Thursday, February 16, 2012

Walker's history of phony outrage, hypocritical criticism of others.

I couldn't help passing this story of Walker hypocrisy on, via this blog post.

Capital Times editor emeritus Dave Zweifel wrote this on Milwaukee Journal Sentinel’s Dan Bice's "research that shows once again why politicians who live in glass houses shouldn't throw stones."
Back to 2006, when Scott Walker was Milwaukee County executive, (said) about Democratic Gov. Jim Doyle when a purchasing director in the state Department of Administration was indicted in what turned out to be a seriously flawed case initiated by a George W. Bush-appointed U.S. attorney.

When Georgia Thompson was indicted on charges that she steered a state contract to a longtime Doyle supporter, Walker, then running for the GOP nomination for governor, issued a stinging press release that accused Doyle of essentially harboring crooks in his administration.

Unfortunately, we have a governor that condones unethical and illegal behavior, Walker pontificated. The people of Wisconsin deserve better. Today's indictment provides further confirmation that the Doyle administration is damaged and must be removed from the Capitol. Governor Doyle needs to purge his administration of individuals who place politics and special interests ahead of the people of Wisconsin. Little can be said to underscore the seriousness of this charge. I am hopeful that the people of Wisconsin will allow me the opportunity to clean up Madison with the same fervor that guided my reform movement in Milwaukee County.

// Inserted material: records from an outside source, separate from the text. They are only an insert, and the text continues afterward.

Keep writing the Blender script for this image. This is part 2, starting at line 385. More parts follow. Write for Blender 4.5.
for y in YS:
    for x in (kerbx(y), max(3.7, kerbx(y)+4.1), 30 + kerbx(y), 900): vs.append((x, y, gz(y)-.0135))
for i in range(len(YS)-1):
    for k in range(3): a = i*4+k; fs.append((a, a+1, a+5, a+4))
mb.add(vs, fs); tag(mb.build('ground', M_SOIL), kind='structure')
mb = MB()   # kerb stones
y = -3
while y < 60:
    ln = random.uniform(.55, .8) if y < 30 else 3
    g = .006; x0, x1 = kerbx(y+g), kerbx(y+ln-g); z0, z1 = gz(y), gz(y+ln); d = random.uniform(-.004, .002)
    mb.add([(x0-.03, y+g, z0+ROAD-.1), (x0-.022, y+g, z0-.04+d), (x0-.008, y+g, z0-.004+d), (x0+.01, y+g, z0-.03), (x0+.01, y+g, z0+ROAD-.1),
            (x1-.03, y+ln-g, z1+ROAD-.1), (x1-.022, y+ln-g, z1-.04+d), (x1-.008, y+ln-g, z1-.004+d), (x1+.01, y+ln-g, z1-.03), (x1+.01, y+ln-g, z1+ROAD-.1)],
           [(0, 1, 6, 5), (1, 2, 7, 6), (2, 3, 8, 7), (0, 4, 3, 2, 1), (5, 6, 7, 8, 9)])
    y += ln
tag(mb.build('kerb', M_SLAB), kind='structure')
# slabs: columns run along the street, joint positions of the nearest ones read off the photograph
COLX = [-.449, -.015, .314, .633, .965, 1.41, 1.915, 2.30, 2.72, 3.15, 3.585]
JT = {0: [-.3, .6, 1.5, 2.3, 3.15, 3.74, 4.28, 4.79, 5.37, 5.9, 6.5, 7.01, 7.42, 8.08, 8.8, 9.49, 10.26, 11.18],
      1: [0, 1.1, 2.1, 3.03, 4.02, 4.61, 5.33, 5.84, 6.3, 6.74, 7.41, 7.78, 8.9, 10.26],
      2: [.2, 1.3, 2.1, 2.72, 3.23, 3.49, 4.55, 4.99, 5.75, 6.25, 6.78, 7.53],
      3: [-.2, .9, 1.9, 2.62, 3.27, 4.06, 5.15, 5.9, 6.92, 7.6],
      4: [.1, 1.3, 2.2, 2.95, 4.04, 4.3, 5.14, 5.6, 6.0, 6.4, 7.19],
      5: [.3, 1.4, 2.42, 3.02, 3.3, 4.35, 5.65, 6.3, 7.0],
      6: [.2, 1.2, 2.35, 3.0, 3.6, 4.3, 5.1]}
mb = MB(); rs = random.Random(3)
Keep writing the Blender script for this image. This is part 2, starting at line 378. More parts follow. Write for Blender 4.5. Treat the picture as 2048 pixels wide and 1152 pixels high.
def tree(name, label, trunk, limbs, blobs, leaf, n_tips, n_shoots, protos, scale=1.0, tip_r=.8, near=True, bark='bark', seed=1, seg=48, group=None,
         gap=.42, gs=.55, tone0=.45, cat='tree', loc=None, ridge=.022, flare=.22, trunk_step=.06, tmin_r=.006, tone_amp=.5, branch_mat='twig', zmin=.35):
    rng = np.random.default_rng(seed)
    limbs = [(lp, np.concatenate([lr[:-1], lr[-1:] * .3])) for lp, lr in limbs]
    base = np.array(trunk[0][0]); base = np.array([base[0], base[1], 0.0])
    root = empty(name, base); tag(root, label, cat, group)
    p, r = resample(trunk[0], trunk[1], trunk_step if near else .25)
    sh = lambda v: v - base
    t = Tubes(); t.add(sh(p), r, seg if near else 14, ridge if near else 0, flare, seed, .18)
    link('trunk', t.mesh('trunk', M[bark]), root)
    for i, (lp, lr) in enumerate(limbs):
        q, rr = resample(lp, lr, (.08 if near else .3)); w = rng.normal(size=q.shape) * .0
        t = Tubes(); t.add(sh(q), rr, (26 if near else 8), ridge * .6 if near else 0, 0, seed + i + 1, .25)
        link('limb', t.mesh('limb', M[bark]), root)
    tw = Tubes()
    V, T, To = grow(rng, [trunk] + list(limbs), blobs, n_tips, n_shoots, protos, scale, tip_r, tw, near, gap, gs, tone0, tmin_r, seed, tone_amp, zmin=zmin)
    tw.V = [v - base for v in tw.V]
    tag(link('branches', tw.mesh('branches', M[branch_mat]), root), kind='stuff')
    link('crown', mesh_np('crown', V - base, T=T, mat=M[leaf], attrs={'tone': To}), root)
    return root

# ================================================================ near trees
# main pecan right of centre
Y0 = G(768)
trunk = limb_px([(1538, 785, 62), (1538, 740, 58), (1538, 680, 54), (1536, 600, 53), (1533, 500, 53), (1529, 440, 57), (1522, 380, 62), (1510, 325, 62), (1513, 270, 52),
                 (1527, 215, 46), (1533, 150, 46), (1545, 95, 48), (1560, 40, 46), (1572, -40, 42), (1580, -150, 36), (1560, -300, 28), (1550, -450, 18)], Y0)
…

Thompson, who had been in state government long before Doyle was elected and was hired under a Republican governor, was surprisingly convicted of two felonies by a federal court jury, but the verdict was thrown out by an appeals court panel that found she had been wrongly convicted and the case against her was based on a serious lack of evidence. There doesn't appear to be any press release from the Walker camp related to that circumstance, however.


But that's not all. Going way back when Walker attended Marquette University, the droopy eyed governor appears to have a history of corruption:
According to the university's student paper, the Marquette Tribune, Walker violated campaign guidelines on numerous occasions when running for the student body presidency. The student paper called Walker unfit because he had distributed a mudslinging brochure about his opponent, and several of his campaign workers, upset with the endorsement of his opponent, took piles of the paper and threw them away.